R. Dana Skinner called him "the first panamericanist" that year.[9] During the U.S. Sesquicentennial Exposition in 1926, a plaque was placed at St. Mary's that honors him as "the first Latin American diplomatic representative in the United States of America." It was a gift "from the government of Colombia and Philadelphian descendants of his friends", including Duane's great-great-grandson. The ceremony was attended by Colombian minister Enrique Olaya, who held him up as a model for cooperation of the peoples of the New World.
Responding to an accusation by Spanish writer J. E. Casariego that Torres was a traitor to his native Spain, Nicolás García Samudio in 1941 called him a patriot, even the originator of the Monroe Doctrine[10] —though that specific claim has been met skeptically. A 1946 article suggested Torres had not been given a large enough place in Colombian diplomatic histories, and likewise praised him as a "precursor of pan-Americanism".
In the United States, Torres is given modest attention in general diplomatic histories,[11] but his importance is promoted by historians of Spanish American agents. In the judgment of José de Onís, Torres was "the most successful of all the Spanish American agents". Charles H. Bowman Jr. wrote a master's thesis and a series of articles about Torres in the 1960s and 1970s. To celebrate the 150th anniversary of U.S.–Latin American relations in 1972, the Permanent Council of the Organization of American States held a session in Philadelphia because it was the home of Manuel Torres.

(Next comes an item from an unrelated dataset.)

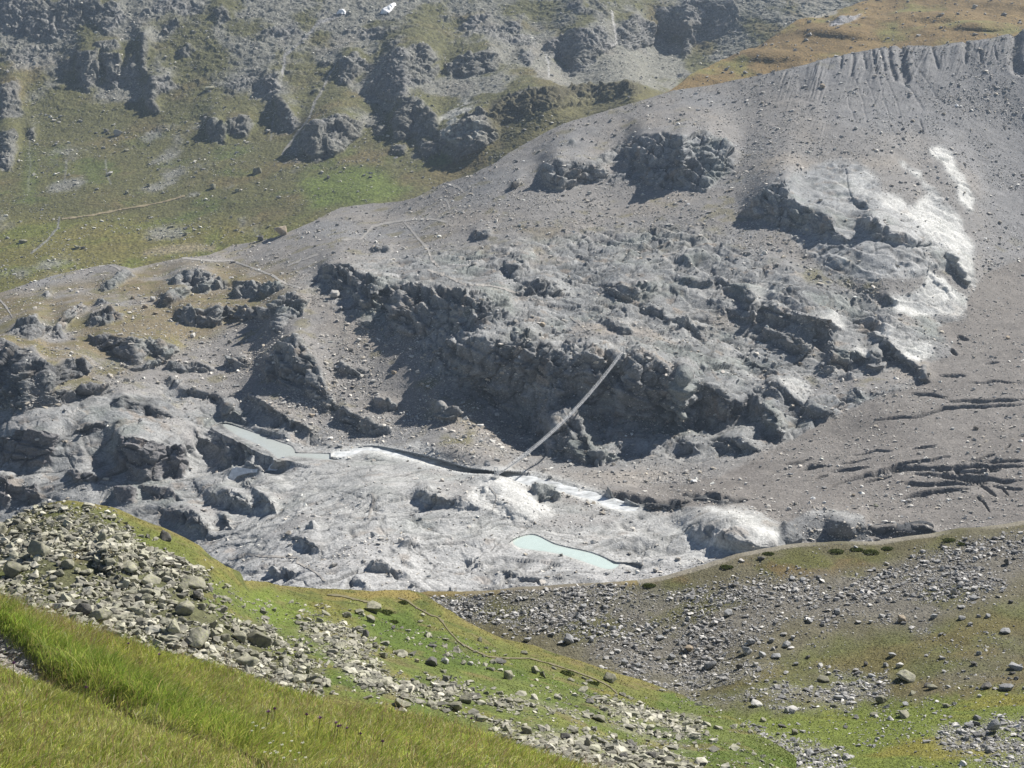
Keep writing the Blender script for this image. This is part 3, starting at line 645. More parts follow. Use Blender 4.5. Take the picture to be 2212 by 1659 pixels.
# where the bedrock is bare
bench = S.region(tr(0, '-60,900 240,850 380,830 620,900 700,960 900,985 1080,1025 1200,1100 1330,1110 1480,1095 1640,1100 1760,1200 1760,1340 -60,1340'), 1, 8) * (1 - gl)
mid = S.region(tr(0, '640,600 800,560 1000,540 1200,510 1500,490 1800,620 2080,680 2000,800 1850,920 1700,960 1500,1000 1150,980 1000,850'), 1.5, 10) * (1 - gl)
rn = fbm(P0, 34, 5, 101)
rock = np.maximum.reduce([sstep(-.06, .10, rn + .20) * mid, bench * sstep(-.30, -.02, fbm(P0, 30, 4, 103) + .04), blur(S.face, 1, 1)])
white = np.zeros_like(rock)
for c, p, a in [(3, '1600,960 1660,925 1740,980 1775,1080 1845,1200 1885,1280 1870,1375 1800,1310 1760,1180 1700,1080 1620,1010', 1.0), (3, '1240,1250 1350,1230 1500,1330 1600,1240 1700,1320 1800,1420 1875,1600 1870,1659 1700,1620 1600,1530 1500,1420 1350,1350', .85),
                (3, '1395,1035 1450,1055 1600,1205 1720,1300 1650,1290 1550,1190', .9), (6, '1560,100 1640,120 1760,215 1850,300 1800,385 1650,370 1500,385 1390,350 1330,250 1480,250 1560,200', .95), (6, '1270,490 1370,430 1360,510 1500,535 1600,550 1640,620 1530,675 1440,655 1420,610', 1.0),
                (6, '890,370 1010,335 1090,430 1030,465 950,405', .75), (6, '1130,565 1200,590 1230,655 1100,605', .7), (6, '1700,0 1880,0 1890,220 1830,150', .8), (6, '1000,0 1090,0 1080,60 1020,50', .6), (6, '1430,75 1500,80 1500,140 1430,130', .5),
                (3, '960,1140 1050,1160 1110,1300 1130,1400 1050,1320 980,1250', .35), (3, '1070,1130 1170,1060 1240,1140 1190,1190 1190,1260 1110,1240', .5), (6, '600,780 800,800 840,880 800,940 700,880', .5), (6, '420,170 640,120 660,240 500,320', .3),
                (5, '880,1430 1000,1440 1150,1490 1290,1600 1380,1670 1100,1700 960,1659 800,1600', .75), (8, '900,0 1000,20 1120,90 1230,190 1200,210 1000,200 850,100', .6), (9, '-100,110 0,115 140,125 330,165 520,270 690,360 560,330 350,230 150,150', .95), (9, '0,290 200,320 400,390 0,480', .5), (5, '400,1230 500,1190 650,1290 560,1290', .5)]:
    white = np.maximum(white, S.region(tr(c, p), .9, 2) * a)
white *= sstep(-.55, -.15, fbm(P0 * (1, 1, .5), 7, 4, 107) + .1 * white)
dome = S.region(tr(3, '365,1390 470,1275 560,1195 700,1145 830,1080 1000,1030 1130,1050 1250,1140 1300,1240 1500,1330 1620,1240 1720,1320 1875,1600 1890,1680 1500,1800 1000,1800 820,1640 620,1470'), 1.2, 3) + S.region(tr(2, '1310,1110 1400,1030 1620,1050 1900,900 2100,850 2230,860 2500,980 2430,1200 2212,1230 1960,1190 1680,1180 1440,1235'), 1.2, 3)
rock = np.maximum(rock, np.clip(dome, 0, 1) * sstep(-.30, -.02, fbm(P0, 15, 4, 108)))
soft_dome = np.clip(dome, 0, 1) * sstep(1400, 1500, S.U)
rock = np.maximum(rock, white) * (1 - gl)
wl1 = S.region(LAKE1, 0); wl2 = S.region(LAKE2, 0); wlr = S.region(RIV, 0); wlc = np.maximum(S.region(CASP[0], 0), S.region(CASP[1], 0))
wide = np.clip(blur(np.maximum.reduce([wl1, wl2, wlr * sstep(1080, 1000, S.U)]), 13) * 3.2, 0, 1)
wet = np.clip(blur(np.maximum.reduce([wl1, wl2, wlr, wlc]), 3) * 1.3, 0, 1)
# relief: glacier-polished lumps low down, blocky crags higher up, loose debris elsewhere
A = P0 @ np.array([[.94, .34, 0], [-.34, .94, 0], [0, 0, 1]]).T
lump = fbm(A / (3.2, 1, 1), 30, 4, 111, .40, 'billow')
crag = fbm(P0 * (1, 1, .7), 24, 4, 113, .5, 'ridge')
wq = P0 + 4 * np.stack([perlin(P0 / 14, 1), perlin(P0 / 14, 2), perlin(P0 / 14, 3)], -1) + 1.2 * np.stack([perlin(P0 / 4, 4), perlin(P0 / 4, 5), perlin(P0 / 4, 6)], -1)
wA = wq @ np.array([[.80, .6, 0], [-.6, .8, 0], [0, 0, 1]]).T
f1, e1 = facets(wA / (24, 13, 17), 5)
f2, e2 = facets(wA / (9, 5, 5.5), 6)
f3, e3 = facets(wq / (2.2, 2.2, 1.8), 7)
tt = (wq @ np.array([.32, .12, .94])) / 5.5 + .9 * fbm(P0, 40, 3, 116)
ledge = (tt - np.floor(tt)); ledge = np.where(ledge < .82, ledge / .82, (1 - ledge) / .18) - .5
gro = np.abs(fbm(wA / (3.2, 1, 1.4), 15, 2, 118)); gro2 = np.abs(fbm(wA[..., [1, 0, 2]] / (2.2, 1, 1.2), 19, 2, 120))
crack = np.maximum(sstep(.05, .0, gro), .8 * sstep(.04, 0, gro2))
strata = np.sin((P0[..., 2] * 1.0 + .30 * P0[..., 0] - .2 * P0[..., 1] + 3 * fbm(P0, 20, 3, 115)) * 2 * np.pi / 2.6)
blocks = 2.0 * f1 + 1.0 * f2 + .35 * f3 - .9 * sstep(.07, .0, e1) + 1.9 * ledge * np.clip(.6 + 2 * fbm(P0, 30, 2, 122), 0, 1.1) - 1.0 * crack
calm = (1 - wet) * (1 - wide) * (1 - .85 * gl)
sheetm = np.clip(mid * (.55 + .6 * sstep(1250, 1560, S.U)) , 0, 1) * sstep(480, 560, S.V)
soft = bench * .70 + white * .6 + soft_dome * .8 + sheetm * .5
soft = soft * (1 - .7 * blur(S.face, 1, 1))
face_on = np.clip(np.abs((S.N * P0).sum(-1)) / np.linalg.norm(P0, axis=-1) / .30, .25, 1)
rock_h = rock * face_on
h = calm * (fbm(P0, 90, 3, 117) * 2.5 + rock_h * (bench * (lump - .12) * 4.2 + (soft_dome + sheetm) * (lump * 2.6 + .9 * ledge) + (1 - np.clip(soft, 0, .8)) * (crag * 1.1 + blocks * (1 + .5 * S.face)) + .10 * strata * (1 - white) - .22 * crack * soft) + (1 - rock) * (fbm(P0, 12, 4, 119) * .7)
            + fbm(P0, 3.2, 3, 121) * (.20 - .17 * np.clip(rock * bench + soft_dome, 0, 1)))
h += gl * (1 - wet) * (fbm(P0 * (1, .5, 1), 35, 4, 123) * 1.6 + fbm(P0, 6, 3, 125) * .28)
rill = fbm(np.stack([S.U / 11 + (S.V - S.vt[None]) * .035, S.V / 95, 0 * S.U], -1), 1, 3, 151, .5, 'ridge')
below = S.V - S.vt[None]
rz = sstep(1560, 1800, S.U) * sstep(1, 10, below) * (sstep(95, 25, below + 30 * perlin(np.stack([S.U / 40, 0 * S.U, 0 * S.U], -1), 3)) + .25 * sstep(330, 60, below)) * (1 - rock)
S.push(h - gul * .17 - crev * 3.8 * np.clip(gl + blur(gl, 6), 0, 1) + rill * 1.5 * rz * np.clip(.55 + 1.6 * perlin(np.stack([S.U / 33, 0 * S.U, 0 * S.V], -1), 8), .1, 1.6))
for m, z in ((wl1, -149.5), (wl2, -156.0)):          # the shore stands a little above the water
    rg = (blur(m, 6) > .012) & (m == 0)
    S.P[..., 2] = np.where(rg, np.maximum(S.P[..., 2], z + .1 + .08 * np.abs(fbm(P0, 2.5, 2, 156))), S.P[..., 2])
for m, z in ((wl1, -149.5), (wl2, -156.0), (wlr, None)):
    b = m > 0
    ramp = np.clip(blur(m, 4) * 2 - .95, 0, 1)[b]
    zz = zriver(S.U[b]) + .25 - ramp * (.6 - .9 * fbm(P0[b], 5, 3, 152)) if z is None else z + .25 - 1.0 * ramp
    S.P[b] = ptz(S.U[b], S.V[b], zz)
S.normals()
# colour of the ground itself
scree = np.array([.222, .213, .206])
C = np.zeros(S.P.shape); C[:] = scree
paint(C, [.275, .25, .222], sstep(-.1, .3, fbm(P0, 50, 4, 131)) * .8)
paint(C, [.215, .217, .222], sstep(.0, .3, fbm(P0, 60, 4, 132)) * .7)
paint(C, [.212, .212, .218], S.region(tr(0, '1700,140 2330,50 2330,560 2130,580 2100,380 1960,280 1750,260'), 1, 20) * .8)
paint(C, [.31, .305, .30], bench * .8)
leftveg = S.region(tr(0, '-60,640 200,610 400,560 620,580 620,640 500,700 380,760 250,820 100,880 -60,880'), 1.5, 10)
paint(C, [.17, .135, .07], leftveg * sstep(-.35, .08, fbm(P0, 30, 4, 133)) * .85)
paint(C, [.125, .12, .045], leftveg * sstep(.0, .2, fbm(P0, 16, 4, 134)) * .55)
crestv = S.region(tr(0, '850,520 1100,480 1400,480 1500,540 1300,580 1000,560'), 1.5, 10)
paint(C, [.16, .13, .07], crestv * sstep(.0, .3, fbm(P0, 18, 4, 135)) * .7)
moss = sstep(.13, .3, fbm(P0, 14, 4, 136)) * sstep(1050, 800, S.V) * (1 - gl)
paint(C, [.17, .15, .055], moss * .45 * (1 - S.region(tr(0, '1400,200 2330,50 2330,560 1700,420'), 1, 20)))
for p in ('1430,500 1560,490 1540,540 1400,560', '1260,640 1420,630 1400,665 1280,660', '940,950 1030,930 1020,965 950,970', '890,830 960,810 930,850', '1720,570 1900,600 1880,630 1740,600'):
    paint(C, [.15, .135, .045], S.region(tr(0, p), 1.5, 4) * .7 * sstep(-.2, .15, fbm(P0, 9, 3, 137)))
rcol = mix(np.array([.165, .176, .185]), np.array([.35, .352, .348]), np.clip(.5 + 1.3 * fbm(P0 * (1, 1, 2.2), 14, 4, 138), 0, 1)[..., None])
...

However, Emily García documented that in 2016 Torres was obscure even to the archivists of St. Mary's, where the plaque still hangs. That he is mostly unknown today, despite being celebrated in his time and with the plaque, is for her illustrative that "Latinos inhabit a paradoxical position in the larger U.S. national imaginary." Her book chapter analyzes him as the embodiment of a culture bridge that existed between Philadelphia and Spanish America: while he helped spread U.S. ideals to the south, he also brought Spanish influences to the north. This dual nature is characteristic of Torres' life and thinking.